Como à sua família, com o mesmo ímpeto amou a pátria. E porque não a teria amado sua alma sensível e delicada que se sentia devedora de tudo? Não havia ela dado à Igreja e ao mundo o maior pensador, Tomás de Aquino; o maior poeta, Dante e na plêiade de artistas, o mais espiritual e popular pintor, fra Angélico? Não se confundia talvez a história do mundo civil com a história de seu país, e por duas vezes, antes e depois de Jesus Cristo, não tinha sido e não era talvez ainda Roma sua capital?

Pier Giorgio considerava a pátria como o prolongamento da família e a Igreja como a expansão da pátria, no mundo espiritual. Esses afetos não se opunham em seu coração, mas se harmonizavam e ganhavam força reciprocamente.

Amava a mãe de todos: a Igreja. Teria dado a vida de bom grado por ela.

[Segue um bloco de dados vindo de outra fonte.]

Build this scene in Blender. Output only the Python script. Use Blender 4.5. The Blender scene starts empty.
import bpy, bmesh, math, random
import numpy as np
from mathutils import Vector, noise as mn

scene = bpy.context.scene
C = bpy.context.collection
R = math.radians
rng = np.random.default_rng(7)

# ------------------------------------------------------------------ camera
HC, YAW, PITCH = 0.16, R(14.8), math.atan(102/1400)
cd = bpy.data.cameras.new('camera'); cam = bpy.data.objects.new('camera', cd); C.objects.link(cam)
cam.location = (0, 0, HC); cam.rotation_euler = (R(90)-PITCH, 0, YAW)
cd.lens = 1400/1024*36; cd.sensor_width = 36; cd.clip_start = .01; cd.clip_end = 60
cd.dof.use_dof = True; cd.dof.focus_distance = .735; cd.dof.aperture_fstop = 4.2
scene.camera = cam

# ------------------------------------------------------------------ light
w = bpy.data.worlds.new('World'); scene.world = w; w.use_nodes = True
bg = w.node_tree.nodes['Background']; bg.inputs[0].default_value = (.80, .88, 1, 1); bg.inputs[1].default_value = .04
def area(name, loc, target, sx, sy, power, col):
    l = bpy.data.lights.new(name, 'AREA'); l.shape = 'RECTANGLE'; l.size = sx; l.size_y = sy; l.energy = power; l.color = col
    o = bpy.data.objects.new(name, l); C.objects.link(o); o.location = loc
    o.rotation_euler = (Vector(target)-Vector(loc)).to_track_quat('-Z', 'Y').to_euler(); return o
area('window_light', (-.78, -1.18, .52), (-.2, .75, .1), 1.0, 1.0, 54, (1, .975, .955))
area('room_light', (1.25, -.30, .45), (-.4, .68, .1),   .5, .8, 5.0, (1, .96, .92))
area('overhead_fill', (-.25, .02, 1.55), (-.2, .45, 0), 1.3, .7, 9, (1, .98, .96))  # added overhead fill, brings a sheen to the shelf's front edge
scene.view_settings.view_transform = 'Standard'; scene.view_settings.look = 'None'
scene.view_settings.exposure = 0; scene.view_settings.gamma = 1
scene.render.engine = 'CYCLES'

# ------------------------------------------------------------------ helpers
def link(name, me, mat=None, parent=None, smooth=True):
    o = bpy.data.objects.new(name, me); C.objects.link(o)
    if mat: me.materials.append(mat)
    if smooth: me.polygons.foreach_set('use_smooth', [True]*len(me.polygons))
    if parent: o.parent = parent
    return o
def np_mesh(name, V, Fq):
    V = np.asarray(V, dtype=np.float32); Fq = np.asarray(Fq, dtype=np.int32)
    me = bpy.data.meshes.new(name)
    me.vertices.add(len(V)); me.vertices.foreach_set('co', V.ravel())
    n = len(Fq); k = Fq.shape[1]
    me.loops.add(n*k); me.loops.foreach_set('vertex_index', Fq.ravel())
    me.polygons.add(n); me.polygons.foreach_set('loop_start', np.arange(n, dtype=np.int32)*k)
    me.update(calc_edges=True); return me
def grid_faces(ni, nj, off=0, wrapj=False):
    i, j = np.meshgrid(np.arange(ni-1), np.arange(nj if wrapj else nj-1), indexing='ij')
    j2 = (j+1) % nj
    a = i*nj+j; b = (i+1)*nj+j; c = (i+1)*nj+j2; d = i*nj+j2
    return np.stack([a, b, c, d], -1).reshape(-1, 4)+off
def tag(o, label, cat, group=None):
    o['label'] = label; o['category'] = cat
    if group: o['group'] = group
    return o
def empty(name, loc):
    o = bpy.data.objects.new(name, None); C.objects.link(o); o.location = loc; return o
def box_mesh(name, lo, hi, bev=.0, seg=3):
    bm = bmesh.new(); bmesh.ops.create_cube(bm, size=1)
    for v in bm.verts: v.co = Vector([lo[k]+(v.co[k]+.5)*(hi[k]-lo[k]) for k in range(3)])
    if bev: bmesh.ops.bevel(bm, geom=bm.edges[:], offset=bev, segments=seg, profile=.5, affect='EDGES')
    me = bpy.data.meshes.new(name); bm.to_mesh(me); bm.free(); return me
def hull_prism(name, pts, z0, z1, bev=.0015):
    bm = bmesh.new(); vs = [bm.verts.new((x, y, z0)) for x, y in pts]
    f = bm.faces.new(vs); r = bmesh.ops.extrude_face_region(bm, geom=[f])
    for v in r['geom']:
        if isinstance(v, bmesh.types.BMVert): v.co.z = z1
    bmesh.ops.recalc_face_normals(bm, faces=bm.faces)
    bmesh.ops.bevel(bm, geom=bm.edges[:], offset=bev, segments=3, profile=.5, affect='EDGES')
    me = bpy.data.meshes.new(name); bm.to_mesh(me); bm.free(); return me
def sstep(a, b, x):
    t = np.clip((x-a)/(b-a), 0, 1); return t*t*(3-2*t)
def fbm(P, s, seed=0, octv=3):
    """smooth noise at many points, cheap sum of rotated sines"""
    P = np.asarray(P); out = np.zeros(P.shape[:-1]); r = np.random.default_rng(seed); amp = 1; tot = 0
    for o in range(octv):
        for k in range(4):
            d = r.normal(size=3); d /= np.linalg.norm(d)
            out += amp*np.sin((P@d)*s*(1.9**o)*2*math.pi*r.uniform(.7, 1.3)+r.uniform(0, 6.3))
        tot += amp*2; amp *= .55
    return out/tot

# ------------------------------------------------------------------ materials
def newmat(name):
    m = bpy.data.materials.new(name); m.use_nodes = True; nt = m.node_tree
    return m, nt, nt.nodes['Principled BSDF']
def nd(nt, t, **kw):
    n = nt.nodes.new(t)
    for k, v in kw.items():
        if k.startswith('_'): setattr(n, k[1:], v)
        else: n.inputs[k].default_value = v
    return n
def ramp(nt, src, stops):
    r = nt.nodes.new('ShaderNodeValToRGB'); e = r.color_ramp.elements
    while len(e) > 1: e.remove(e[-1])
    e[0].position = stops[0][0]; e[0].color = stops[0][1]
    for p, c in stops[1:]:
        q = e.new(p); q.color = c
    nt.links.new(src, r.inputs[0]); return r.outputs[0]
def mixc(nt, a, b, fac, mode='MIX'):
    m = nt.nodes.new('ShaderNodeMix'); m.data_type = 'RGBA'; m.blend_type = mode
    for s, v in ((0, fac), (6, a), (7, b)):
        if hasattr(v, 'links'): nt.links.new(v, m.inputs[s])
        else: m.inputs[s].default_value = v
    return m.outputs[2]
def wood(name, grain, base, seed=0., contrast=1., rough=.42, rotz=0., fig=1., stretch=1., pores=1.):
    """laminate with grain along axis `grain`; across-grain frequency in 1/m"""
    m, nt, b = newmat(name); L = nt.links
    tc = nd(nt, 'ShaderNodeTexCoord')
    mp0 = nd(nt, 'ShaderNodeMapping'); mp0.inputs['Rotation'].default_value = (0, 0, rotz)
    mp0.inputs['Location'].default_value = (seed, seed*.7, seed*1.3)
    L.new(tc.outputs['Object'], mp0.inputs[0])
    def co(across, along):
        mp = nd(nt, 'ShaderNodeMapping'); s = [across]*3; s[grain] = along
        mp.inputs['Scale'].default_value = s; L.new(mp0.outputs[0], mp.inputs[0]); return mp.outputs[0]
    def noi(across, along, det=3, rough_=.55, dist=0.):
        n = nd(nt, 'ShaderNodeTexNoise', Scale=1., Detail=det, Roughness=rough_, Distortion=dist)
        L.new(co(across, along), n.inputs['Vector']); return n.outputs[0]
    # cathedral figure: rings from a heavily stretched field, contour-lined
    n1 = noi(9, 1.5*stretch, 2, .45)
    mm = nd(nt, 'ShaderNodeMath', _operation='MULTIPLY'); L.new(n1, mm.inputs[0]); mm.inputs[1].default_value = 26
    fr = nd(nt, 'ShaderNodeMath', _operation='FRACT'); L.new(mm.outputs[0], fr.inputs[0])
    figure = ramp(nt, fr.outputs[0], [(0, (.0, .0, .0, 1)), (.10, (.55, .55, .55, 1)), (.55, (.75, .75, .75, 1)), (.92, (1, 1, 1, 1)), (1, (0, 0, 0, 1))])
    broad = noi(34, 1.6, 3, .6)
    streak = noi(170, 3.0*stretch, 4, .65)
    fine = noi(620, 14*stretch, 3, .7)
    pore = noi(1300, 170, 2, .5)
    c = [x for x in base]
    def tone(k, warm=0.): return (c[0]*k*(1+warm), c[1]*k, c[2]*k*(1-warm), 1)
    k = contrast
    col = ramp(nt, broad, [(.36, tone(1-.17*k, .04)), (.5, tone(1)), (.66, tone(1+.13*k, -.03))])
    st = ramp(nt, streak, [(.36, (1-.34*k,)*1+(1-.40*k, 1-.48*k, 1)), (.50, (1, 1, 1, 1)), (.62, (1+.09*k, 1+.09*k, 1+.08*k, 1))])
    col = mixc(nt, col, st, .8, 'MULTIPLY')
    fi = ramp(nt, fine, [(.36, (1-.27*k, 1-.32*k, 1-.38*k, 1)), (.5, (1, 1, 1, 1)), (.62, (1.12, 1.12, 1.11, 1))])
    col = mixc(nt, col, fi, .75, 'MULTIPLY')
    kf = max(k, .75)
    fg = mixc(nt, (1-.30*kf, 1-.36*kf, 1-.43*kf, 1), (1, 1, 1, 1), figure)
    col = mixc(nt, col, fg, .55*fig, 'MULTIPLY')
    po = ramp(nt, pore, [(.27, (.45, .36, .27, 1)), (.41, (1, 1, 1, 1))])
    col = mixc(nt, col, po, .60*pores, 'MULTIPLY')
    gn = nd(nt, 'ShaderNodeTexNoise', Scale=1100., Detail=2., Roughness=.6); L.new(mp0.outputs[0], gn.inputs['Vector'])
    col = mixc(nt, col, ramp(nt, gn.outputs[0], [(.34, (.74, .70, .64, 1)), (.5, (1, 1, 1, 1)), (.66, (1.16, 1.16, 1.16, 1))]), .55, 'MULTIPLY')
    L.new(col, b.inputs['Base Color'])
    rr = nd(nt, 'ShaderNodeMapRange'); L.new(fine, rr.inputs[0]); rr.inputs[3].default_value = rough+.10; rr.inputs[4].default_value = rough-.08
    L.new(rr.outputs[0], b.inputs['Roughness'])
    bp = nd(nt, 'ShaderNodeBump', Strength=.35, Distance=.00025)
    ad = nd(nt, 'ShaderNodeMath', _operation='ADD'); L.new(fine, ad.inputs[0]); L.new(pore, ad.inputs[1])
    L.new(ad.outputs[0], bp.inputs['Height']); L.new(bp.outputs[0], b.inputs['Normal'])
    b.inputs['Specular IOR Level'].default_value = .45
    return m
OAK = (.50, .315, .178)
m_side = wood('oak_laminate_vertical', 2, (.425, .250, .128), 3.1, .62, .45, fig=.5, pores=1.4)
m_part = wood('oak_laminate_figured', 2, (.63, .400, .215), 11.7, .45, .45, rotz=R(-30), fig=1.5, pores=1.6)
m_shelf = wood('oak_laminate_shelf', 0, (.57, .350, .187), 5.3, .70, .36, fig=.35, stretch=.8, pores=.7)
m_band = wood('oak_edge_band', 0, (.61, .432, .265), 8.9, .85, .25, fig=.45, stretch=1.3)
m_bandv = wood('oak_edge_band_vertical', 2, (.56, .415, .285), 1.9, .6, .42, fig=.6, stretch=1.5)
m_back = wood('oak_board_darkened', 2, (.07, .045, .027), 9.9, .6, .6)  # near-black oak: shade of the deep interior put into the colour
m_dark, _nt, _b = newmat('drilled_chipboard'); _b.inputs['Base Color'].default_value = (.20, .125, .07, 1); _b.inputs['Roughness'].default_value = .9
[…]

E na Igreja, as almas o atraiam, sobretudo as dos necessitados. Nas páginas que lhe são dedicadas, se lêem particularidades comoventes a respeito de seu relacionamento com os pobres. Aos famintos dava o pouco que tinha; aos privados de afeto dava o coração; aos desgraçados que ignoravam tudo que vem de Deus e viviam na solidão espiritual, dava o exemplo do justo que vive sua fé e os direcionava a Deus para que Ele os saciasse.

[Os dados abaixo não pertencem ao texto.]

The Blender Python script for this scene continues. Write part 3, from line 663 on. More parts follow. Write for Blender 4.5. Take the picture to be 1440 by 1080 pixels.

Na idade em que as paixões fervem no coração dos jovens e ameaçam romper os freios, Pier Giorgio concentrava no seu todas as forças vivas e as equilibrava.

Dia a dia, diante de Deus e diante dos homens, aprendia a vencer-se e dominar-se. Poderia se dizer que, sem se aperceber, preparava-se para a missão de comandante, se é verdade que para se saber conduzir os outros é necessário antes de tudo saber conduzir a si próprio.

E um dia, um mal inesperado fulminou este jovem, tão sólido, tão equilibrado, tão vivo, e as ascensões espirituais foram interrompidas de um golpe. Não ! Antes, morrendo, ele galgou em um instante a distancia que o separava de Deus: trocou a terra pelo céu.

Os desígnios de Deus são incompreensíveis,porque vê as coisas de muito mais alto e mais longe que nós, no todo e no particular.

Porém, nos é permitido pensar que, chamando Pier Giorgio para Si, no momento em que todos que o conheciam colocavam nele tantas esperanças, Deus tenha querido que sua morte inesperada e repentina colocasse em relevo a beleza excepcional de sua vida, e atraísse a atenção dos jovens que pudessem se inspirar nele.

Pensando assim, Pier Giorgio se tornou seu comandante. Sua ação rompeu as cadeias da morte e sobreviveu a ela. Continua a falar com aqueles que sabem ouvi-lo e os exorta a segui-lo.

Defunctus adhuc loquitor.

Prefacio da edição francesa da biografia de Pier Giorgio Frassati, curada por R. P. Marmoiton, s.j., Toulouse 1932.

* Martin Stanislas Gillet foi Mestre Geral dos Domenicanos de 1929 a 1946. Em seguida elevado a dignidade de Cardeal.